L’avant-projet définit également que les actionnaires auront le droit de voter individuellement sur le rapport des rémunérations. De cette manière les actionnaires auront le pouvoir d’approuver ou de désapprouver le rapport des rémunérations. Si le Conseil d’administration ne suit pas cette recommandation des actionnaires, l’Assemblée générale des Actionnaires pourra toujours licencier les dirigeants ou désapprouver le compte annuel (contenant également les rémunérations).
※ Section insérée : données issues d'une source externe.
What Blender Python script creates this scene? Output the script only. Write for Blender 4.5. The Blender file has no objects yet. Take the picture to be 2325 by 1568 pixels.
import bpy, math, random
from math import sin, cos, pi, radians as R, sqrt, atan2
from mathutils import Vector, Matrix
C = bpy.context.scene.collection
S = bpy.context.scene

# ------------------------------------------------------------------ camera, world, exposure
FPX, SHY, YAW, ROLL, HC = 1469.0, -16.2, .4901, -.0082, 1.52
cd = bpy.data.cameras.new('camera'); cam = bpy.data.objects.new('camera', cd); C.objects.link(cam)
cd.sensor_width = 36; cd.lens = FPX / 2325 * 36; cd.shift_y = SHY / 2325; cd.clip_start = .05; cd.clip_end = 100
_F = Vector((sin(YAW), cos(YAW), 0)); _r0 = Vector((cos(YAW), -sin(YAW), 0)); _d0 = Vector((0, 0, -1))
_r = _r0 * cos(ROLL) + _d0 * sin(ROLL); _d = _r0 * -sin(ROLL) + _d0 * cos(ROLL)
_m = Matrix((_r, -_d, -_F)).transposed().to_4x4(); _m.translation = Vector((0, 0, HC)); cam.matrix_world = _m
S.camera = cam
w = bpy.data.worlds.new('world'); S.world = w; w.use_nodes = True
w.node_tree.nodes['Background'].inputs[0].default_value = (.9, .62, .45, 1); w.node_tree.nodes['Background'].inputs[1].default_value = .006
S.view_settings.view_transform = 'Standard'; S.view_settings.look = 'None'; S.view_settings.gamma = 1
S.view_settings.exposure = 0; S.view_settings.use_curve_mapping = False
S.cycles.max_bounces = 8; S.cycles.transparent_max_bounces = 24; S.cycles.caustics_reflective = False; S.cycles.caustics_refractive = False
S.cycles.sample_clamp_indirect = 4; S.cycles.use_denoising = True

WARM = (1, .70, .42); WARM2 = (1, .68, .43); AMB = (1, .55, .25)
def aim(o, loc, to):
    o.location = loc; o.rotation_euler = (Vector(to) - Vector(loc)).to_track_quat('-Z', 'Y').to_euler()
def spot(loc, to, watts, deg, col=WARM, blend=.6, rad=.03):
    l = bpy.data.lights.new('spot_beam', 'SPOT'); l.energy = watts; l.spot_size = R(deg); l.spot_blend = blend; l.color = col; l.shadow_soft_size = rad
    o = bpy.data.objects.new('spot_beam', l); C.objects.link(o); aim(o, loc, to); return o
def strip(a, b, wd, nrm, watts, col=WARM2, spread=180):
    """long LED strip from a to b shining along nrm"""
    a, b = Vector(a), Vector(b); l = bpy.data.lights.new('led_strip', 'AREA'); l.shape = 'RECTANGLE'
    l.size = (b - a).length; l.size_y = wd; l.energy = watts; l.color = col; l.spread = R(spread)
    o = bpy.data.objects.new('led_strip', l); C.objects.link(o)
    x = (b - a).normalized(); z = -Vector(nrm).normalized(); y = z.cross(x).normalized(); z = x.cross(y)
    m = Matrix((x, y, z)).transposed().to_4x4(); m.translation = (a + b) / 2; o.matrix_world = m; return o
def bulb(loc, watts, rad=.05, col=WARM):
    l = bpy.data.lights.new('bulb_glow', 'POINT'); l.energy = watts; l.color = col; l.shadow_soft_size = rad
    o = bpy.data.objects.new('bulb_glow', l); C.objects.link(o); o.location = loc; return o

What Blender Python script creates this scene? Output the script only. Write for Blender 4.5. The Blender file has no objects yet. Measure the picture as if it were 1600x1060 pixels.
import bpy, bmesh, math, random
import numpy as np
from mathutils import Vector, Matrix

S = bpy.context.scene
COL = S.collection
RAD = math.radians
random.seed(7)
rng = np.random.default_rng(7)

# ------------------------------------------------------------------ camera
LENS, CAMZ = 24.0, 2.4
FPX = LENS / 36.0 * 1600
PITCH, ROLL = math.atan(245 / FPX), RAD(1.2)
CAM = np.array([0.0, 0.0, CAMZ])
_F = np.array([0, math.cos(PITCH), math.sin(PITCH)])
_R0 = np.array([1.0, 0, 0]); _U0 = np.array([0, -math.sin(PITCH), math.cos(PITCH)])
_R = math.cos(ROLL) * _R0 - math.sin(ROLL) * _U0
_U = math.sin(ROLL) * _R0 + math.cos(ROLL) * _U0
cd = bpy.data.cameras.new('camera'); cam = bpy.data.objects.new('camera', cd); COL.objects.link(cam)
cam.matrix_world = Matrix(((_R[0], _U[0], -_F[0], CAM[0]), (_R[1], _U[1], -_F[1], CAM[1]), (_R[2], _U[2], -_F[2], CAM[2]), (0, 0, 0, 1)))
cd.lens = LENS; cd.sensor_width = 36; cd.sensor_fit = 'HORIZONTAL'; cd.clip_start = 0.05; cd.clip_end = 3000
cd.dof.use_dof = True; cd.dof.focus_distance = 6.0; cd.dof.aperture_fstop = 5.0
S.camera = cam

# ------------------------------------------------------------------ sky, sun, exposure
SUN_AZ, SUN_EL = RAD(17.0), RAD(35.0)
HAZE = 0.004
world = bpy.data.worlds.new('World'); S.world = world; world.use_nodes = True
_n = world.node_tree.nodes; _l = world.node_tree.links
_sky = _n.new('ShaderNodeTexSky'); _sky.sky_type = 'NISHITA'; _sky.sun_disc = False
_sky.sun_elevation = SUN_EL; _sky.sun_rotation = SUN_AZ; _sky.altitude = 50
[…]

Il reste donc encore une option.

Cette approche correspond à l’approche du Gouvernement de la crise bancaire fin 2008, où par exemple une limitation de l’indemnité de départ à 12 mois de salaire pour les cadres supérieurs a été imposée comme condition pour l’intervention du gouvernement dans la CBC. Pour Fortis par exemple, la nouvelle direction a négocié, avec entre autres, Herman Verwilst, une indemnité de départ de 12 mois de salaire. Ce sont donc les sociétés qui ont mis le pas vers la limitation et non le législateur. Le gouvernement peut adopter la même position.

Le Code belge de Corporate Governance contiendra dans sa nouvelle version de 2009 certainement les directives concernées par cette matière.

En fin : une recommandation commune au niveau européen en cette matière serait très souhaitable. Le Conseil d’État est d’avis que la limitation des parachutes dorés en Belgique ne peut pas être imposée aux administrateurs des filiales étrangères ou quand un contrat avec l’administrateur exécutif est sumis au droit étranger. Une initiative européenne pourrait veiller à ce que les entreprises et administrateurs belges ne soient pas désavantagés vis-à-vis de leurs collègues.

La Commission européenne envisage actuellement de rendre plus sévère sa recommandation concernant les rémunérations des chefs d’entreprise à la lumière des évènements dans le secteur financier. Les dirigeants politiques occidentaux veulent désormais contrôler les rémunérations et indemnités, en particulier les primes qui incitent à la prise de risques irréfléchis. Rendre la recommandation plus contraignante est une des possibilités même si les pouvoirs de l’UE sont limités en cette matière.

Après l’étude de cet avis, le gouvernement discutera à nouveau du projet.